Merlin Mann's "inbox zero" video is an excellent watch for anyone who has struggled with an overflowing email inbox and tried various things to cope with it. He has a GTD-inspired approach that likely works very well once you get yourself into a habit of following it religiously.

While I highly recommend watching the entire hour long video to get the excellent Q&A and more of his philosophy, the basic approach is simple: always empty your inbox. Figure out which actions you can apply to email and just do it.

His list is quite simple:

  • Delete: just get rid of it (or archive it)
  • Delegate: get someone else to deal with it
  • Respond: if it takes just a few minutes, do it right now
  • Defer: put it on a todo list, archive it, and deal with it later
  • Do: handle whatever the email actually needs you to do

Of course, the key piece if the discipline. No system in the world works well without it. But having a framework is an excellent start. And Merlin is an excellent presenter.

Posted by jzawodn at August 02, 2007 03:23 PM

Reader Comments
# Hooda Thunkit said:

My list is a bit shorter:

Archive and forget.

Respond.

Delete.

on August 2, 2007 04:57 PM
# chad said:

This is a lot like some advice I got from a coworker at yahoo, when you get a new task you should go through the four D's, in this order:
Drop
Delay
Delegate
Do

on August 2, 2007 05:48 PM
# fellow soaring pilot said:

Do it like an in basket on your desk

TRAF
Touch
Read
Act
File

Nothing should work it's way back to the top of the pile.

on August 2, 2007 07:57 PM
# Greg Cohn said:

I'm on week 2 of zero inbox and holding steady! Using the GTD software plugin for outlook, which has a bit of a learning curve but works quite well if you're using Outlook as your primary mail/calendar/PIM client.

My 2 cents on the action items are that: it's easy to identify the deletes and quick actions (though you have to focus to stay in that mindset); it's easy enough to do the delegates but hard to keep track of the "waiting fors" without a good system; and harder to manage multiple groups / priorities / scopes of the larger-than-immediate to-dos, so focusing on processing them into direct next steps grouped into contexts is most helpful.

on August 3, 2007 11:02 AM
# Ted Zajac Jr said:

Funny thing. About 476 years ago (web time) Texas Intruments made me take a personal organization course. This predates the email inbox, we had real inboxes with paper in them!

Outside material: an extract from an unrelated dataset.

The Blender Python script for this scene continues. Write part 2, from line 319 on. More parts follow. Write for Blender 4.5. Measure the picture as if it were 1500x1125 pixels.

We were advised to pick up each item and either deal with it or throw it away. No Second chances, no second looks.

Some things never change,

Ted Z

on August 6, 2007 03:42 PM
# Jeremy Palmer said:

Sounds like David Allen's recycled advice from "Getting Things Done". However, Merlin's spin with personal stories makes it interesting to hear again.

on August 6, 2007 09:33 PM
# Ken said:

Jeremy,

I saw this post back when you made it in '07. Just curious if you actually tried it? If so how's it working out for you? Still doing things GTD style?